Written task: Restate, exactly and only, the lines from the first through the line containing "sc.camera = camo".

Scenes as source code:
--- begin ---

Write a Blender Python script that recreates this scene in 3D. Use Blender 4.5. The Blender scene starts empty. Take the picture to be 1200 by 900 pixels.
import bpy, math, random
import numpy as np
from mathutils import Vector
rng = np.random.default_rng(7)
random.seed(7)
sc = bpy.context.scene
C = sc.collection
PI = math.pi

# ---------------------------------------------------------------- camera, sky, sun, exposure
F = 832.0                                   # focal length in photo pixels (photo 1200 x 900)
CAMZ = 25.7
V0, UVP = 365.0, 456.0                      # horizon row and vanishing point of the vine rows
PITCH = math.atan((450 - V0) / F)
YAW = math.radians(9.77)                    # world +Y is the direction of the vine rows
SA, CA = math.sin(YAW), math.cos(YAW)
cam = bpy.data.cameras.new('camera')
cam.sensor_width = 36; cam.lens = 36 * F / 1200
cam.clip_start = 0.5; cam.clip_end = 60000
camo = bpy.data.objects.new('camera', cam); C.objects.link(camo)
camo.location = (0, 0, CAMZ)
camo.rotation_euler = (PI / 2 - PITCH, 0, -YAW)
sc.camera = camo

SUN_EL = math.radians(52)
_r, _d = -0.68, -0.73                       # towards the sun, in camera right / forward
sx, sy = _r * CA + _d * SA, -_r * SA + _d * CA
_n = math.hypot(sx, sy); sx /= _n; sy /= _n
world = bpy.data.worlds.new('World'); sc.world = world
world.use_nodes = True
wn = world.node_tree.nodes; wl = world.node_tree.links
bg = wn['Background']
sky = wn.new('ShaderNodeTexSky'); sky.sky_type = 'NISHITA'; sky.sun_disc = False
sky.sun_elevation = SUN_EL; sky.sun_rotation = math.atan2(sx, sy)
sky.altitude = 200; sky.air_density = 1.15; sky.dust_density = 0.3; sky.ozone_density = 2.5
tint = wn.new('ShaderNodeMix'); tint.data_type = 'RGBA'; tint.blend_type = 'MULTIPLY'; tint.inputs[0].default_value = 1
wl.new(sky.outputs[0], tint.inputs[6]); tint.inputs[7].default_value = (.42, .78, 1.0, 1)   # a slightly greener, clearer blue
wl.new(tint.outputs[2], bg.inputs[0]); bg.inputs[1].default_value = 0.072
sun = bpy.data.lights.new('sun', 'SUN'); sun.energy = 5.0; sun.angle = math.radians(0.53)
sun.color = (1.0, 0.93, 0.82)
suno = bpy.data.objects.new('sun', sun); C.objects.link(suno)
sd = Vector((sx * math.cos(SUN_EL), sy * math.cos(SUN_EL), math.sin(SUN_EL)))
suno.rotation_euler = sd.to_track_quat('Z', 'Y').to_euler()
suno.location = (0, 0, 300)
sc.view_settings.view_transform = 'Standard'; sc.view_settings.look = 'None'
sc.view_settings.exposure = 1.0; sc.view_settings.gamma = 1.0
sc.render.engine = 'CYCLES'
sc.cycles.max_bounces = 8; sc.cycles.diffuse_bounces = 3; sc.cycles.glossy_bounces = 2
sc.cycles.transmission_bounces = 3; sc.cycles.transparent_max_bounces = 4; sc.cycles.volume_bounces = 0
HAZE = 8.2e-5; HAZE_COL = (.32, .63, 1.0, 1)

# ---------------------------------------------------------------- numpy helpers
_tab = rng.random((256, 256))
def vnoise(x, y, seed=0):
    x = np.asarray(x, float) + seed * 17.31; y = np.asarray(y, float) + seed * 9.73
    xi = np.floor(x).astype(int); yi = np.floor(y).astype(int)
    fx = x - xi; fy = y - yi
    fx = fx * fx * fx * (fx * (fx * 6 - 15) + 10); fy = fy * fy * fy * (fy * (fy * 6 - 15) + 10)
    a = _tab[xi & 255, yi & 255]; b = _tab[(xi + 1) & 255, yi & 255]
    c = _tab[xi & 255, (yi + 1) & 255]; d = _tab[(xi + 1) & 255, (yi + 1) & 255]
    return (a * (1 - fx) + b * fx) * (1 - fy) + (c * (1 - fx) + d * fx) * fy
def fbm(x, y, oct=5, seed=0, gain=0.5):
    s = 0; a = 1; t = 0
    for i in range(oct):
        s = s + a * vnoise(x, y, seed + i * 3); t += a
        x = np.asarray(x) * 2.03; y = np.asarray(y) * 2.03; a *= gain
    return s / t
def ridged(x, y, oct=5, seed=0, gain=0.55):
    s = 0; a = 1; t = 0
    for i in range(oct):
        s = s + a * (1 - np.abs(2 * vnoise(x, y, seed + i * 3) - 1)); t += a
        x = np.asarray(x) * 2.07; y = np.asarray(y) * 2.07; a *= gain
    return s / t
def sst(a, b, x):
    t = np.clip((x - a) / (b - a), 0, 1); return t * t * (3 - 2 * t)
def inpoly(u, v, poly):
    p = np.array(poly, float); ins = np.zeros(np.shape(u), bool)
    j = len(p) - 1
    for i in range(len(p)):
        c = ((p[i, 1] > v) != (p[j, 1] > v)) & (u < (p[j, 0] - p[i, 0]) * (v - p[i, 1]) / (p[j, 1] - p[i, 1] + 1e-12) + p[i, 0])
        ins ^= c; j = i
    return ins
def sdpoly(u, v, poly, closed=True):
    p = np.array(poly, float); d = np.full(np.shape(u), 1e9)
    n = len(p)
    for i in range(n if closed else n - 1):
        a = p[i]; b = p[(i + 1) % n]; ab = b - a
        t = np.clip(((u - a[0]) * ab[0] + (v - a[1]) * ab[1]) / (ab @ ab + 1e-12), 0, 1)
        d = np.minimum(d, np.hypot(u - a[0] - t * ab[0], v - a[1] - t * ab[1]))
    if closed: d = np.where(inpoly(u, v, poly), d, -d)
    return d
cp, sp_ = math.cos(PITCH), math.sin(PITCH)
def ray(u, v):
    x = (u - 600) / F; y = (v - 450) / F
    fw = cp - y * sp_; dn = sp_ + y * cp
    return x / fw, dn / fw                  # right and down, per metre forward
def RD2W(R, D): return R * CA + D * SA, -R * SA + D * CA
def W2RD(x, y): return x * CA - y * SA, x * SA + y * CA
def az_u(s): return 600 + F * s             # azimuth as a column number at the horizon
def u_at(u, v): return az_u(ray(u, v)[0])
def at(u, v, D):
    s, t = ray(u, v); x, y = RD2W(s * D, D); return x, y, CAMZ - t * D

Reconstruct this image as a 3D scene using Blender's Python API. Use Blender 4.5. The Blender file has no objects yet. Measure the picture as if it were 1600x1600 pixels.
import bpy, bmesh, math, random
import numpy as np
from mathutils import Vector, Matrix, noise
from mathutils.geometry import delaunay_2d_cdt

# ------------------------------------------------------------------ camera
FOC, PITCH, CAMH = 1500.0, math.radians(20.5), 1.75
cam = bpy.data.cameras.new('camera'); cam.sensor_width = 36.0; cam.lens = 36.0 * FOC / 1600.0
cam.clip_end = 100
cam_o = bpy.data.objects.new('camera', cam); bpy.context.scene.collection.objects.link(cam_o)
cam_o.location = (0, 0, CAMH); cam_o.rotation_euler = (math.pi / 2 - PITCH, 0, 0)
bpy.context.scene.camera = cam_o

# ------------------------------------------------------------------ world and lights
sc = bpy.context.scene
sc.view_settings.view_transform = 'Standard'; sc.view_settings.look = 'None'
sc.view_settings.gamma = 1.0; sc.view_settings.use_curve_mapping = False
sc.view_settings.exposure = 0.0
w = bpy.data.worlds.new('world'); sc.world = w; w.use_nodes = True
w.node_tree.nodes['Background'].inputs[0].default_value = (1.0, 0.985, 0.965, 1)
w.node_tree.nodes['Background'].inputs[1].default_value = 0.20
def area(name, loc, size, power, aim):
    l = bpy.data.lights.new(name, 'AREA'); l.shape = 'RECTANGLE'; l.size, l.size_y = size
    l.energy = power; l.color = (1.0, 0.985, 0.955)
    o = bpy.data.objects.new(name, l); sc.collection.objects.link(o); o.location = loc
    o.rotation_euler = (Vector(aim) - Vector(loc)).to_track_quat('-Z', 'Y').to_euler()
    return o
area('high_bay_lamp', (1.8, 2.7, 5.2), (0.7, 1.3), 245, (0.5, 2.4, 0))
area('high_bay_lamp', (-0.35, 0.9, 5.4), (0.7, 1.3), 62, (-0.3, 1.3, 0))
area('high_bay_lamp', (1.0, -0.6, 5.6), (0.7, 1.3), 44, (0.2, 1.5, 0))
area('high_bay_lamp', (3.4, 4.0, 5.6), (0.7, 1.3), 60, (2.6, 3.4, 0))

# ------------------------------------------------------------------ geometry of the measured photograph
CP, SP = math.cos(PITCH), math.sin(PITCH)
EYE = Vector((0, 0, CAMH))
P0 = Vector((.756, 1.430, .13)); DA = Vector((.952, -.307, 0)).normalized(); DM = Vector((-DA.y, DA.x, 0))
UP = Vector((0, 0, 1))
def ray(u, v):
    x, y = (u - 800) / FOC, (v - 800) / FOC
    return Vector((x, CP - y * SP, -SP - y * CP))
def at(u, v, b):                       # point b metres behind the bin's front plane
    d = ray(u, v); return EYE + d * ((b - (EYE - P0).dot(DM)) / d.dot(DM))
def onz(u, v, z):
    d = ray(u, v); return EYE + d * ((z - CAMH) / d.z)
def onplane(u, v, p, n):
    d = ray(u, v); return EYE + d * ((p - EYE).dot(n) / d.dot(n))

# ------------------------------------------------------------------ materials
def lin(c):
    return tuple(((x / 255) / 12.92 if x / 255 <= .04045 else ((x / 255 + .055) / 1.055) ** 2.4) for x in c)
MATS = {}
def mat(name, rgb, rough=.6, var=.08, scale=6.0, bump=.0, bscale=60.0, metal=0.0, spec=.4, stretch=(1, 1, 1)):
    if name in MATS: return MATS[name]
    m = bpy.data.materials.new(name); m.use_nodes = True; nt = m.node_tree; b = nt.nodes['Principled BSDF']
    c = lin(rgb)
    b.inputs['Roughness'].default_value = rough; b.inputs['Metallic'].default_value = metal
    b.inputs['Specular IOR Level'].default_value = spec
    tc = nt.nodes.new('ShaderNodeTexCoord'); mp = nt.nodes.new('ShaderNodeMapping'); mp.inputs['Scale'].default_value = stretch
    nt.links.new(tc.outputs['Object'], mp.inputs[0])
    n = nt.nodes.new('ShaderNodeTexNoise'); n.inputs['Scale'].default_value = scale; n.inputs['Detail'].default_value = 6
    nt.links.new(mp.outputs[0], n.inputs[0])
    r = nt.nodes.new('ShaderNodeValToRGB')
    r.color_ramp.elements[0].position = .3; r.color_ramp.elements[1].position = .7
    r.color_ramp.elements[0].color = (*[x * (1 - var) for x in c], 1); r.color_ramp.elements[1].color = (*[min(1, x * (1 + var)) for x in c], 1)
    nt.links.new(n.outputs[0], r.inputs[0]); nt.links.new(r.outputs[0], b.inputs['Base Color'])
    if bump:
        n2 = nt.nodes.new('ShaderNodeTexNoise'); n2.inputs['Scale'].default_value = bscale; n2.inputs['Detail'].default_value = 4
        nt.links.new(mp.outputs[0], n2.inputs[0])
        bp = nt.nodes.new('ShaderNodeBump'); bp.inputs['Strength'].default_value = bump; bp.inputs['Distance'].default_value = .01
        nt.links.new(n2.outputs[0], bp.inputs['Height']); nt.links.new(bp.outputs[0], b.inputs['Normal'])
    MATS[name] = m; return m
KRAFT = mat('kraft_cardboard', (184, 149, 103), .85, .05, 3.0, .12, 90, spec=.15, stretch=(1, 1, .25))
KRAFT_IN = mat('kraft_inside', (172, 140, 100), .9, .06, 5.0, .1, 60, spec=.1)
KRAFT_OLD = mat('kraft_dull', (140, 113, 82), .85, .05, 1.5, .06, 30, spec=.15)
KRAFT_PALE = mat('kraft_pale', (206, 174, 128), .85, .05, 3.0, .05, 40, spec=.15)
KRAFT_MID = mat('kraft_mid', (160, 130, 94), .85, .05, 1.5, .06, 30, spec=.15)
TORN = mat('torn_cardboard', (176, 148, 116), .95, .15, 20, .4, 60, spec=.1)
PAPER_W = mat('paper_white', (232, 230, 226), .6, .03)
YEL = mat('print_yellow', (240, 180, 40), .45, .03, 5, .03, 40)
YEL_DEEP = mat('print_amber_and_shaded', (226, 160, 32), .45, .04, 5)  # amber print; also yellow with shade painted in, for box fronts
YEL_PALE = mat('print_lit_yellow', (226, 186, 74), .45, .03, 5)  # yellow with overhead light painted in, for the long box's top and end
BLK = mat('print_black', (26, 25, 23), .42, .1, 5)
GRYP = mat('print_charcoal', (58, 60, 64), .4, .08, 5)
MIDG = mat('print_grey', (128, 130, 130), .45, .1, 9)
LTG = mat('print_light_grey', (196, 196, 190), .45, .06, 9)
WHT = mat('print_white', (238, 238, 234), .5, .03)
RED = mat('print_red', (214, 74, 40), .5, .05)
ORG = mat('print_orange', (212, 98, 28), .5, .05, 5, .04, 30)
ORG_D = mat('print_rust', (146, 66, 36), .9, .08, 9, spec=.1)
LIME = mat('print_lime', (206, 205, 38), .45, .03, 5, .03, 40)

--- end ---

Solution to this exercise:
Write a Blender Python script that recreates this scene in 3D. Use Blender 4.5. The Blender scene starts empty. Take the picture to be 1200 by 900 pixels.
import bpy, math, random
import numpy as np
from mathutils import Vector
rng = np.random.default_rng(7)
random.seed(7)
sc = bpy.context.scene
C = sc.collection
PI = math.pi

# ---------------------------------------------------------------- camera, sky, sun, exposure
F = 832.0                                   # focal length in photo pixels (photo 1200 x 900)
CAMZ = 25.7
V0, UVP = 365.0, 456.0                      # horizon row and vanishing point of the vine rows
PITCH = math.atan((450 - V0) / F)
YAW = math.radians(9.77)                    # world +Y is the direction of the vine rows
SA, CA = math.sin(YAW), math.cos(YAW)
cam = bpy.data.cameras.new('camera')
cam.sensor_width = 36; cam.lens = 36 * F / 1200
cam.clip_start = 0.5; cam.clip_end = 60000
camo = bpy.data.objects.new('camera', cam); C.objects.link(camo)
camo.location = (0, 0, CAMZ)
camo.rotation_euler = (PI / 2 - PITCH, 0, -YAW)
sc.camera = camo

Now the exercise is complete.